▶ _Collected data_
________________________________________

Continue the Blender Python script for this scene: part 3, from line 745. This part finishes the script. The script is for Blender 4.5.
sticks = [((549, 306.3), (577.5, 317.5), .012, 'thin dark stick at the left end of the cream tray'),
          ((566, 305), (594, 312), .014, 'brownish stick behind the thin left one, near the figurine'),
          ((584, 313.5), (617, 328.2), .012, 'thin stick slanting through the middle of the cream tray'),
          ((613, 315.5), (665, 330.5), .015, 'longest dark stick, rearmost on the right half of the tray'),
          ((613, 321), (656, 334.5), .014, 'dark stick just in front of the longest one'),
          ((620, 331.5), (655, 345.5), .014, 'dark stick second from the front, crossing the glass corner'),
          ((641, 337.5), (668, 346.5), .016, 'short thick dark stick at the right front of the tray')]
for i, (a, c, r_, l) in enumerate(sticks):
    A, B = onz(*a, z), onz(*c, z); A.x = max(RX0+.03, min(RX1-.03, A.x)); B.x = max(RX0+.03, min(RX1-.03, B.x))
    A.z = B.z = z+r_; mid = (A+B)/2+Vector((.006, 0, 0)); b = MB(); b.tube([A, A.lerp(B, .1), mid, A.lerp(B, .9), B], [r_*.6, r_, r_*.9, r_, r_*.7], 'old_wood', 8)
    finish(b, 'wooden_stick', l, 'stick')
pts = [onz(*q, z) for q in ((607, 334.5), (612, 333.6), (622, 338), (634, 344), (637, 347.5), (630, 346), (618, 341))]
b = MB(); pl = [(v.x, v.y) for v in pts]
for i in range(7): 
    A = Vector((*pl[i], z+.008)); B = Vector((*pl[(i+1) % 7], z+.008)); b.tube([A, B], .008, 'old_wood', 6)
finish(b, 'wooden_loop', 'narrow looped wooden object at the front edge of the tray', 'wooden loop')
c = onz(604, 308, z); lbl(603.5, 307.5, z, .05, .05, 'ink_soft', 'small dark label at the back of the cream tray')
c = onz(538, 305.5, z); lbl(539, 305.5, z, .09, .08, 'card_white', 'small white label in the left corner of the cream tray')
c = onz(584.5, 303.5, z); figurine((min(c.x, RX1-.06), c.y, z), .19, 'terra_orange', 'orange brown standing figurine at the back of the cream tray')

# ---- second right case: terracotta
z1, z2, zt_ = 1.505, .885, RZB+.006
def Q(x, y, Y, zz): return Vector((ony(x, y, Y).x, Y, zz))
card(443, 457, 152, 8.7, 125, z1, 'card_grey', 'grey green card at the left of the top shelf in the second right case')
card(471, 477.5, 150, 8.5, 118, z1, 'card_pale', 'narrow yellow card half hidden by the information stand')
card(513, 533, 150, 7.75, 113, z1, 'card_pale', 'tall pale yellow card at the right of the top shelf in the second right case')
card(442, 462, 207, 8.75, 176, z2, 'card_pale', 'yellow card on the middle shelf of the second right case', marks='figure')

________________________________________

▶ _What to do_
Write out the listing once more, matching it exactly.

▶ _Exercise solution_
Continue the Blender Python script for this scene: part 3, from line 745. This part finishes the script. The script is for Blender 4.5.
sticks = [((549, 306.3), (577.5, 317.5), .012, 'thin dark stick at the left end of the cream tray'),
          ((566, 305), (594, 312), .014, 'brownish stick behind the thin left one, near the figurine'),
          ((584, 313.5), (617, 328.2), .012, 'thin stick slanting through the middle of the cream tray'),
          ((613, 315.5), (665, 330.5), .015, 'longest dark stick, rearmost on the right half of the tray'),
          ((613, 321), (656, 334.5), .014, 'dark stick just in front of the longest one'),
          ((620, 331.5), (655, 345.5), .014, 'dark stick second from the front, crossing the glass corner'),
          ((641, 337.5), (668, 346.5), .016, 'short thick dark stick at the right front of the tray')]
for i, (a, c, r_, l) in enumerate(sticks):
    A, B = onz(*a, z), onz(*c, z); A.x = max(RX0+.03, min(RX1-.03, A.x)); B.x = max(RX0+.03, min(RX1-.03, B.x))
    A.z = B.z = z+r_; mid = (A+B)/2+Vector((.006, 0, 0)); b = MB(); b.tube([A, A.lerp(B, .1), mid, A.lerp(B, .9), B], [r_*.6, r_, r_*.9, r_, r_*.7], 'old_wood', 8)
    finish(b, 'wooden_stick', l, 'stick')
pts = [onz(*q, z) for q in ((607, 334.5), (612, 333.6), (622, 338), (634, 344), (637, 347.5), (630, 346), (618, 341))]
b = MB(); pl = [(v.x, v.y) for v in pts]
for i in range(7): 
    A = Vector((*pl[i], z+.008)); B = Vector((*pl[(i+1) % 7], z+.008)); b.tube([A, B], .008, 'old_wood', 6)
finish(b, 'wooden_loop', 'narrow looped wooden object at the front edge of the tray', 'wooden loop')
c = onz(604, 308, z); lbl(603.5, 307.5, z, .05, .05, 'ink_soft', 'small dark label at the back of the cream tray')
c = onz(538, 305.5, z); lbl(539, 305.5, z, .09, .08, 'card_white', 'small white label in the left corner of the cream tray')
c = onz(584.5, 303.5, z); figurine((min(c.x, RX1-.06), c.y, z), .19, 'terra_orange', 'orange brown standing figurine at the back of the cream tray')

# ---- second right case: terracotta
z1, z2, zt_ = 1.505, .885, RZB+.006
def Q(x, y, Y, zz): return Vector((ony(x, y, Y).x, Y, zz))
card(443, 457, 152, 8.7, 125, z1, 'card_grey', 'grey green card at the left of the top shelf in the second right case')
card(471, 477.5, 150, 8.5, 118, z1, 'card_pale', 'narrow yellow card half hidden by the information stand')
card(513, 533, 150, 7.75, 113, z1, 'card_pale', 'tall pale yellow card at the right of the top shelf in the second right case')
card(442, 462, 207, 8.75, 176, z2, 'card_pale', 'yellow card on the middle shelf of the second right case', marks='figure')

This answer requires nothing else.